┌──

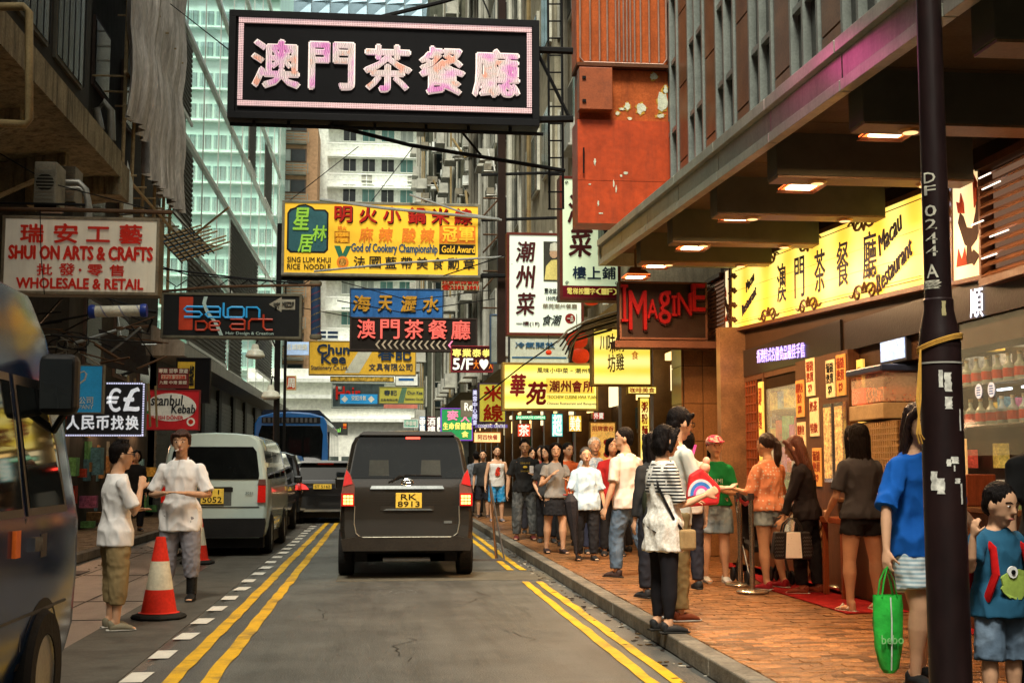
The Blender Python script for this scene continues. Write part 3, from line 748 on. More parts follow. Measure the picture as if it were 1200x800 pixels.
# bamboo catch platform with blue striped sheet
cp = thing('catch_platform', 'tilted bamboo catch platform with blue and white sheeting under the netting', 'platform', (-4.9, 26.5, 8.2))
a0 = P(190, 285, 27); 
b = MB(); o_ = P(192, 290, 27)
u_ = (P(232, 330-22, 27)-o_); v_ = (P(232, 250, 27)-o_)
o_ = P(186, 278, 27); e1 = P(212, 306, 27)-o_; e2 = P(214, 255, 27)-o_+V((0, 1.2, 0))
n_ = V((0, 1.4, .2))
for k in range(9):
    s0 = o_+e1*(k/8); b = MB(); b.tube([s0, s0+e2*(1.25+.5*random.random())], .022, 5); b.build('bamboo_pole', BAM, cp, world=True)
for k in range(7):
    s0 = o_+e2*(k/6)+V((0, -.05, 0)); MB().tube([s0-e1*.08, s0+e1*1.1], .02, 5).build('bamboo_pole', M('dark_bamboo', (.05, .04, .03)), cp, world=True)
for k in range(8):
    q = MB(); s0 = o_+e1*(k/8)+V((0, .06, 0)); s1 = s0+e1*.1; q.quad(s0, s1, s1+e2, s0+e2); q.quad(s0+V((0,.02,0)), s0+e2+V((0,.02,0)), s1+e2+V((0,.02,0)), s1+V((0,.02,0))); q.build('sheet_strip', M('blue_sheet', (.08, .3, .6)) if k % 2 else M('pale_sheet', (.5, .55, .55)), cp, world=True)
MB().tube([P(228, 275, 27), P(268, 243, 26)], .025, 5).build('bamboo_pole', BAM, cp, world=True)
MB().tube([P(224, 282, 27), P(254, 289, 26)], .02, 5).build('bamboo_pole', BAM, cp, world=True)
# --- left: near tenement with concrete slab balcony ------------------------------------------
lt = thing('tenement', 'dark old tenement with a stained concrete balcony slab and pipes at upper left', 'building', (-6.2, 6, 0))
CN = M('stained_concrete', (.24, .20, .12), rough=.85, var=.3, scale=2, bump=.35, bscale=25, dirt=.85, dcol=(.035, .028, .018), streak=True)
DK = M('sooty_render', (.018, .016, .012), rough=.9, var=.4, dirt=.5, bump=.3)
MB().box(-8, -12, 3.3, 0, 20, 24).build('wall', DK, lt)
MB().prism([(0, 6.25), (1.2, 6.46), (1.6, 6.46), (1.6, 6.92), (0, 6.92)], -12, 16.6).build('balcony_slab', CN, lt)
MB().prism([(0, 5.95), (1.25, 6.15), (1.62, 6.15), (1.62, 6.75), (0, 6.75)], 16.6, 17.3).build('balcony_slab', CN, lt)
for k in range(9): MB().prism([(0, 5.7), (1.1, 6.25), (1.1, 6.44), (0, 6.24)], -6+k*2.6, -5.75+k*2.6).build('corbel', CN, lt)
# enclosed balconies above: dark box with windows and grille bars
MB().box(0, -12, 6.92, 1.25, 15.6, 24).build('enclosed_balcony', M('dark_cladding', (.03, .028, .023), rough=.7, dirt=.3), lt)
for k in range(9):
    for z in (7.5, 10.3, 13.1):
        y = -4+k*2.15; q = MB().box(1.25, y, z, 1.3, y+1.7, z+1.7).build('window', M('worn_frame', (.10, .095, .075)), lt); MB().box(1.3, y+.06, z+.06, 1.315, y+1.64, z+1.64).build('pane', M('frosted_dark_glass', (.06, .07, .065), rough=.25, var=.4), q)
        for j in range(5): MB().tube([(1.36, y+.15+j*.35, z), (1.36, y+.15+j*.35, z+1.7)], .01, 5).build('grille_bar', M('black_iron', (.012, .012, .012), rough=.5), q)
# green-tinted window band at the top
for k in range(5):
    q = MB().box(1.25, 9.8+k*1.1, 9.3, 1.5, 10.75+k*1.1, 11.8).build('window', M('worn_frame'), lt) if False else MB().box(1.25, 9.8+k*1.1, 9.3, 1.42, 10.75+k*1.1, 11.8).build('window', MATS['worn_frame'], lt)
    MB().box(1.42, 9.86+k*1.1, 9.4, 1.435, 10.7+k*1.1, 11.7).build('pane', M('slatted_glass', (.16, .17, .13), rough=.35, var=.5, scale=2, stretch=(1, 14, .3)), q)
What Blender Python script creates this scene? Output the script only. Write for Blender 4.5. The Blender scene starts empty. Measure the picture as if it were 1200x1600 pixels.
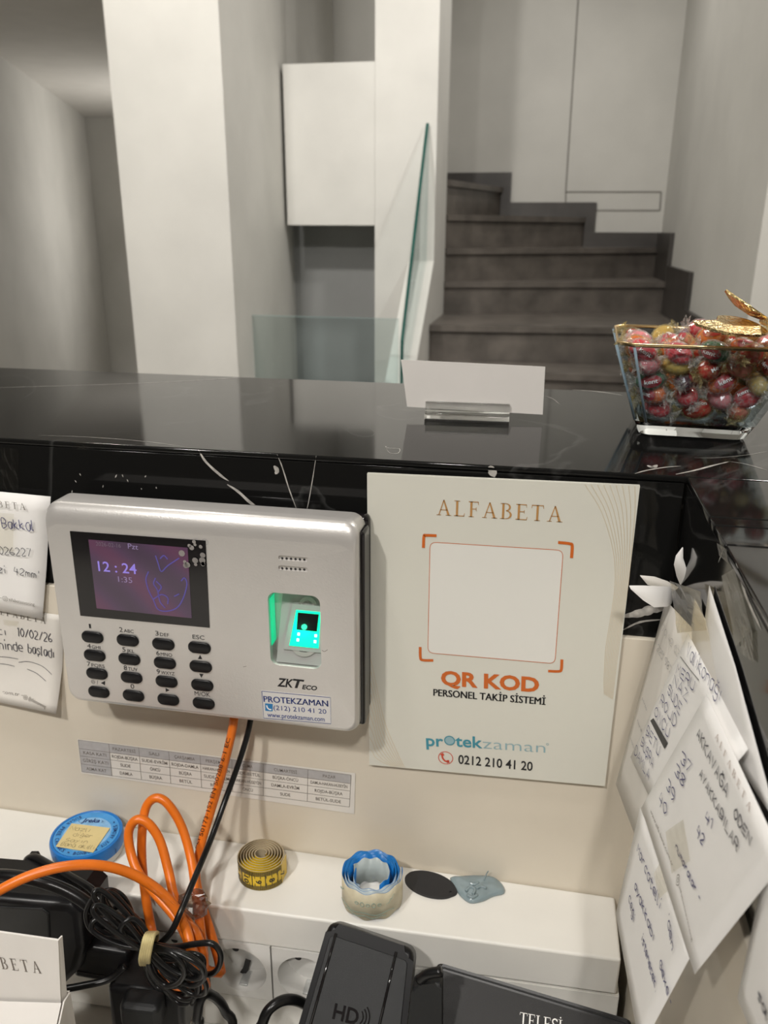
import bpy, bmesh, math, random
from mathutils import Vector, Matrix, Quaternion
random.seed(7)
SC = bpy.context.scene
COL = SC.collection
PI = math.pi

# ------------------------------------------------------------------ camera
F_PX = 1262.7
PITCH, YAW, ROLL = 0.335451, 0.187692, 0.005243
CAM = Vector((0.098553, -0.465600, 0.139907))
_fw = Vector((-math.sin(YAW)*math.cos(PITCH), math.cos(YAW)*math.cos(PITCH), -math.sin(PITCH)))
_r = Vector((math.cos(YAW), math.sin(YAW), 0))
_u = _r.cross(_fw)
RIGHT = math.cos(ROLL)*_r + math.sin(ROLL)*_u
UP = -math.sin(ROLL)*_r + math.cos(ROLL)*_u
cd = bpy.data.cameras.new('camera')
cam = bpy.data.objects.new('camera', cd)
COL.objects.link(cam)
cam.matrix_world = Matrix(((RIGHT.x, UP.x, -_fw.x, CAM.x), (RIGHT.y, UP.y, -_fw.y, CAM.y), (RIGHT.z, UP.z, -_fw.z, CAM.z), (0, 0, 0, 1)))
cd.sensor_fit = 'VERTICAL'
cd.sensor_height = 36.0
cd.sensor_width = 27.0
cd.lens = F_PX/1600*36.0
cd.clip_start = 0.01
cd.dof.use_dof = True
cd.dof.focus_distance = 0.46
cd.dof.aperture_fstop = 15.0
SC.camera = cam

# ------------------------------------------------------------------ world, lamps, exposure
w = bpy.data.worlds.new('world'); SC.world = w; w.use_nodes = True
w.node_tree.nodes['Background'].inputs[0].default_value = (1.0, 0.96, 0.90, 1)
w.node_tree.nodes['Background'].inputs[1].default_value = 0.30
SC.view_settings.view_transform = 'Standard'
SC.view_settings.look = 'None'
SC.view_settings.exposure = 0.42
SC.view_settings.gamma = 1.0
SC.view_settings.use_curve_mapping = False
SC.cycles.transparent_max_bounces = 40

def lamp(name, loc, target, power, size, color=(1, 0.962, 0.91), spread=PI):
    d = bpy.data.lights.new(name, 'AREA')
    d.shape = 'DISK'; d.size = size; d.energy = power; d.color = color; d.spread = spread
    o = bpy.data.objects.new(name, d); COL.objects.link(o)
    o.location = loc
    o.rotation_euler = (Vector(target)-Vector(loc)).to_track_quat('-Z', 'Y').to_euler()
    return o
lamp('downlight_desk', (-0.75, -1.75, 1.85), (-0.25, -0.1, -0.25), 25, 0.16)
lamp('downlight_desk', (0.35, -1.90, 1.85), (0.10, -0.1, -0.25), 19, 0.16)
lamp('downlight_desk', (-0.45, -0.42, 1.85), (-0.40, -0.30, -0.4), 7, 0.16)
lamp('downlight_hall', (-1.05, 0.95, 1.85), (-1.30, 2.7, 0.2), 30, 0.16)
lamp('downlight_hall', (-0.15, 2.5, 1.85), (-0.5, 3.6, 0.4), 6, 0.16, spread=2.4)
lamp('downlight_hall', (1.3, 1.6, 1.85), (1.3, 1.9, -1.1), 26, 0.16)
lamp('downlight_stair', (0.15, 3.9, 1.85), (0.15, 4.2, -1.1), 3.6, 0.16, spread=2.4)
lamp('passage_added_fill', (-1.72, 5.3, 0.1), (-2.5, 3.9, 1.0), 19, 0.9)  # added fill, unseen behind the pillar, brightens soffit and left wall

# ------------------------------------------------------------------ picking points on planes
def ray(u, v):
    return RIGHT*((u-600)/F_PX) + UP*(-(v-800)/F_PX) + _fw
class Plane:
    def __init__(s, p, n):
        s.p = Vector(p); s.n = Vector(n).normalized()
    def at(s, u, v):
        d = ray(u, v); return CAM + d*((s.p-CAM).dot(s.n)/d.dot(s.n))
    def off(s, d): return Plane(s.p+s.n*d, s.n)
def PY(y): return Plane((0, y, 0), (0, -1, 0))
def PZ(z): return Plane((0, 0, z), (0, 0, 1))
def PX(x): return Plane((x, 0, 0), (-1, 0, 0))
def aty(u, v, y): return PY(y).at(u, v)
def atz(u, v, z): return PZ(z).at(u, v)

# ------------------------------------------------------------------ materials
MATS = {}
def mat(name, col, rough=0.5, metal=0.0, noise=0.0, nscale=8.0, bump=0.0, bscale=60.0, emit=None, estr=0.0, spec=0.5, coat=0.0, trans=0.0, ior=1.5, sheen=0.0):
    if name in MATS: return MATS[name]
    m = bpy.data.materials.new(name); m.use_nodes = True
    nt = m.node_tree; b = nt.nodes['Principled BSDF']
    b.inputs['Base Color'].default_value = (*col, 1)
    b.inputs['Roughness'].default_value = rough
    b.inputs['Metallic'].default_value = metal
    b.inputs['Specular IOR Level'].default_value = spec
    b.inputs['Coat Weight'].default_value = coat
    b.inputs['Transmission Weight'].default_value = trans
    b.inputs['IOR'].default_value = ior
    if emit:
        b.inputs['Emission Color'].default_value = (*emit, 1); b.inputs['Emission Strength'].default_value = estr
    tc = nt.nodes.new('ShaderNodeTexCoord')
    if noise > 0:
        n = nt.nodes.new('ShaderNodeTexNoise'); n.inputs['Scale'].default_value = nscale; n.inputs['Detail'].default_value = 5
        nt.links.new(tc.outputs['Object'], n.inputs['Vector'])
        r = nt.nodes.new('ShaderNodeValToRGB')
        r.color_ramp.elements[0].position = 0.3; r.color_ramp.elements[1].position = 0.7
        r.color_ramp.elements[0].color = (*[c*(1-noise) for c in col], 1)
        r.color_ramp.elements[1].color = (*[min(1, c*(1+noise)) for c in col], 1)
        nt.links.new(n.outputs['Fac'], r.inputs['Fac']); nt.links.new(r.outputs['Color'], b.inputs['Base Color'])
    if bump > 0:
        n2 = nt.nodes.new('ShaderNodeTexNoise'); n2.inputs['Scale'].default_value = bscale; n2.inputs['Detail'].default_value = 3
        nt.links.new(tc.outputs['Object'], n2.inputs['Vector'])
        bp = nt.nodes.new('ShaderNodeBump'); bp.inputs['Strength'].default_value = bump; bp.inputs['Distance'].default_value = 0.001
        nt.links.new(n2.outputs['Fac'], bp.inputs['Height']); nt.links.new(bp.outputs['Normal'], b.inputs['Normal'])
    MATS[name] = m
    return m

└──

#### [Requirements]
Write out exactly the lines from the one that has "What Blender Python" down to the one that has "PI = math.pi", including both. Pictures stay out of the copy.

#### [In response]
What Blender Python script creates this scene? Output the script only. Write for Blender 4.5. The Blender scene starts empty. Measure the picture as if it were 1200x1600 pixels.
import bpy, bmesh, math, random
from mathutils import Vector, Matrix, Quaternion
random.seed(7)
SC = bpy.context.scene
COL = SC.collection
PI = math.pi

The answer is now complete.